Y a-t-il des chances pour qu’une alliance avec la Russie et la Chine constitue un nouveau bloc ? Mal en point, la Russie a acquis des drones suicides et des missiles iraniens et s’est engagée en contrepartie a fournir des avions de combat sophistiqués à l’Iran. La Russie pourrait venir en aide au régime iranien comme elle est venue en aide au dictateur syrien, mais la contrepartie iranienne n’est pas claire. La Chine veut jouer sur tous les tableaux, mais ne peut se permettre d’aliéner les États-Unis à ce stade-ci. La perspective d’une arme atomique iranienne à sa frontière ne l’enchante guère.
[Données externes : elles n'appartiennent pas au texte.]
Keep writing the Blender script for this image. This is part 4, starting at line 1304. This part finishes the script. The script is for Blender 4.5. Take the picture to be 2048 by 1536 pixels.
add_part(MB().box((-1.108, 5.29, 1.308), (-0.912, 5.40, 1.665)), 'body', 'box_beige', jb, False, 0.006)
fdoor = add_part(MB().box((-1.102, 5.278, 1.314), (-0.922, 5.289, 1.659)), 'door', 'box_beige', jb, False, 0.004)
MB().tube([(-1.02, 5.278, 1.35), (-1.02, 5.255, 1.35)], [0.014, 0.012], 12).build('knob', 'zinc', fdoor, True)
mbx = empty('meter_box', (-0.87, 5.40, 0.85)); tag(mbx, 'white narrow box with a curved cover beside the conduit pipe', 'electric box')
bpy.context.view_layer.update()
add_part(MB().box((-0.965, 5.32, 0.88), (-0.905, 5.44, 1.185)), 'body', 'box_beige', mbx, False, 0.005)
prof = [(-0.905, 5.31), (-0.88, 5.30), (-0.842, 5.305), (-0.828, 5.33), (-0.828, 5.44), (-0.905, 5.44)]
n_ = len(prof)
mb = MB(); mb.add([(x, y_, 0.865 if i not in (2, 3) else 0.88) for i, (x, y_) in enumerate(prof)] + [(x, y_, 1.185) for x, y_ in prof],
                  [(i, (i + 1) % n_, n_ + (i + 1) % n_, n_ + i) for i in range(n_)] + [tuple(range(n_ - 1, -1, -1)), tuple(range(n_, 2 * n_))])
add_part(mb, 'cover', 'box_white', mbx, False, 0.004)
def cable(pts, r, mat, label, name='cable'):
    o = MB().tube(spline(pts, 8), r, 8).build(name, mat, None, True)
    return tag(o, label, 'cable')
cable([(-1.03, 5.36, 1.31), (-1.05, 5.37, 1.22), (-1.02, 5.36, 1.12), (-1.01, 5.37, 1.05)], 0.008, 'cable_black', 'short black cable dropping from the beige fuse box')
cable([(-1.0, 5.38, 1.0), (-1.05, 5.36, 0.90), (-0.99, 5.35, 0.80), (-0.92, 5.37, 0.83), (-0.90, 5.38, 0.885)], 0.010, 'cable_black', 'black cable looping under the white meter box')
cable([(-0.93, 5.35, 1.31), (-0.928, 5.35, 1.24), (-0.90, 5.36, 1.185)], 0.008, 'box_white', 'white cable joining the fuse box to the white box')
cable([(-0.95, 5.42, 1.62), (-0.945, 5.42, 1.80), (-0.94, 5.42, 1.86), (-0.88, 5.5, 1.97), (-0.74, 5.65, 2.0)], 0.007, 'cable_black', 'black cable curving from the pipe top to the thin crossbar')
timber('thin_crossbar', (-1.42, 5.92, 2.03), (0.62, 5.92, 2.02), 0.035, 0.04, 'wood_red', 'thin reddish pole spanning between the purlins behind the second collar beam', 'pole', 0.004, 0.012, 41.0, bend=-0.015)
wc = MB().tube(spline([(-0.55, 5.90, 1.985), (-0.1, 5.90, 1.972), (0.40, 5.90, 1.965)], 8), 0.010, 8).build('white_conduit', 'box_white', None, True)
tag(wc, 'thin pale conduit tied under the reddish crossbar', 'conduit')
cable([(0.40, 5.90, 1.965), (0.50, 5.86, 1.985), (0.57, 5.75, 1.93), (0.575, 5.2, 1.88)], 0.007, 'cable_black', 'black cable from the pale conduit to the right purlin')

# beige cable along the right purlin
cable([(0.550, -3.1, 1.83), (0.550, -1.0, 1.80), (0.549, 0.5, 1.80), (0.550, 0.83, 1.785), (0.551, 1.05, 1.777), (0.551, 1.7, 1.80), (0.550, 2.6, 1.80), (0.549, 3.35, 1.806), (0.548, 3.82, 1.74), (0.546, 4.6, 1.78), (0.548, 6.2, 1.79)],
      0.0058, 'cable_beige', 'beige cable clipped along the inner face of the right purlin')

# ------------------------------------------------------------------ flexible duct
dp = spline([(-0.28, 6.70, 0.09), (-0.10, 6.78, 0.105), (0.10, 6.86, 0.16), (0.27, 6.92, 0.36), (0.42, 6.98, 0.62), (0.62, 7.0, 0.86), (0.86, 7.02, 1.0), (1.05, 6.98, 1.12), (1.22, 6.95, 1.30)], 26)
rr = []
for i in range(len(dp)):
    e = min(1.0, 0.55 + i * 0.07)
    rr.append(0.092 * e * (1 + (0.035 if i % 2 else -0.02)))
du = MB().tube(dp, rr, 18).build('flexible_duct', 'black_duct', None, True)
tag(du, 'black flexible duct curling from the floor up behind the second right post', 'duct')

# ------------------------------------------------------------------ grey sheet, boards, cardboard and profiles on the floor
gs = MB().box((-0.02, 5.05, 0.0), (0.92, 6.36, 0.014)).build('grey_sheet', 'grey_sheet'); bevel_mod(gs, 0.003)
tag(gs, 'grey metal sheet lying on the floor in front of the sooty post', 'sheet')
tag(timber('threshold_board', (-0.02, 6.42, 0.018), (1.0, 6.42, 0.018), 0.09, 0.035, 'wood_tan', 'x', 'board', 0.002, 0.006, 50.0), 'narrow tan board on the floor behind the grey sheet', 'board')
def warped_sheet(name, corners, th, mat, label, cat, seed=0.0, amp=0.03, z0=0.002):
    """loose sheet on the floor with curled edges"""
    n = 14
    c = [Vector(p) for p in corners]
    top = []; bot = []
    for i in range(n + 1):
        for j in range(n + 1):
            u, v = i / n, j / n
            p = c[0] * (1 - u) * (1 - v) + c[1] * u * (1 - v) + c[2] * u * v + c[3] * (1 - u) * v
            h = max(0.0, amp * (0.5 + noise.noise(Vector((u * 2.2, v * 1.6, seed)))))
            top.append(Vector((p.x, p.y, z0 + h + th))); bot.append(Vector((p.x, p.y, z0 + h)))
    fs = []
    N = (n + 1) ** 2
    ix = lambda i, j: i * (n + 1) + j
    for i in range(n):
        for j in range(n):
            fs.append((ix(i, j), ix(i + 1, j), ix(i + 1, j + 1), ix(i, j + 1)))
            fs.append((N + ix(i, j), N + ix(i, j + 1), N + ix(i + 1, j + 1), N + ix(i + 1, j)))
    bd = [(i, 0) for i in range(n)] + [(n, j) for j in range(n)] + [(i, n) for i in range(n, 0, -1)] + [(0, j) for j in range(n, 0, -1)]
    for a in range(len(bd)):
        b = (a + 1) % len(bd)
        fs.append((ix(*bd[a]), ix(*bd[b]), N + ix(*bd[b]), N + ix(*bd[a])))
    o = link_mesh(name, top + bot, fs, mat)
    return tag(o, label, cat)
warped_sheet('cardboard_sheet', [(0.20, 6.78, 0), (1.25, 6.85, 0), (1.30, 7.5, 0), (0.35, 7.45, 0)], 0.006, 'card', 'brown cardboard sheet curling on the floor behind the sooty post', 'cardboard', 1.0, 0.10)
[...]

La Russie et la Chine viendront en aide à l’Iran seulement s’ils peuvent contrôler ce pays.

Or, l’Iran présente des signes d’instabilité. Des voix s’élèvent au sein des minorités ethniques azéries, baloutches, kurdes, arabes et turkmènes s’agitant contre l’emprise politique iranienne. Sentant le vent tourner, de nombreux hauts placés du régime s’installent avec leur famille à Bourdoum en Turquie. L’armée iranienne a refusé d’obéir à l’ordre qui lui a été donné par les Gardiens de la Révolution de réprimer la rébellion à Chiraz. À Bukan, les révolutionnaires ont pris le contrôle de la ville et mis le feu au quartier général de la milice paramilitaire des Basij…

Les Iraniens qui sont témoins de l’opulence qui règne dans les pays du Golfe savent fort bien que leurs problèmes ne sont pas attribuables à l’ingérence étrangère mais bien à la clique des mullahs au pouvoir. Les slogans des manifestants s’attaquent directement au Guide suprême Khamenei. À partir de son lit de malade, ce dernier a fait savoir qu’il serait possible de négocier avec les insurgés après qu’ils auront été punis et qu’ils auront demandé grâce, ce sans quoi ils seraient exécutés.

Il est trop tôt pour savoir si les manifestations prolongées de la jeunesse iranienne vont se résorber ou s’amplifier. Les chances que le régime iranien soit sérieusement secoué sont faibles. Les chances qu’il réagisse durement du fait qu’il est acculé au mur sont plus grandes. La réaction actuelle de l’Iran est d’accuser les pays étrangers d’être derrière les manifestants et de bombarder les Kurdes d’Irak. La reprise des livraisons de missiles destinés au Hezbollah libanais via la Syrie a déclenché une riposte israélienne ferme. La tentation autodestructrice de s’en prendre aux pays pétroliers du Golfe persique pourrait poindre.

Les conséquences de la perte de crédibilité des États-Unis auront été dramatiques : le président Obama a laissé le gouvernement syrien utiliser des armes chimiques contre ses citoyens. Il est revenu sur sa parole de réagir fortement si tel avait été le cas. Il a présumé qu’avec l’accord des 5+1 l’Iran se rangerait du côté des nations civilisées. Cette présomption s’est démentie : l’Iran a semé la misère en Syrie, au Liban, en Irak et au Yémen, pays dont les réfugiés se comptent par millions.

Le président Biden continue de proclamer qu’il soutient Israël et qu’il ne laissera pas l’Iran se doter d’une arme atomique. Il reste à savoir s’il a une stratégie solide derrière ces affirmations.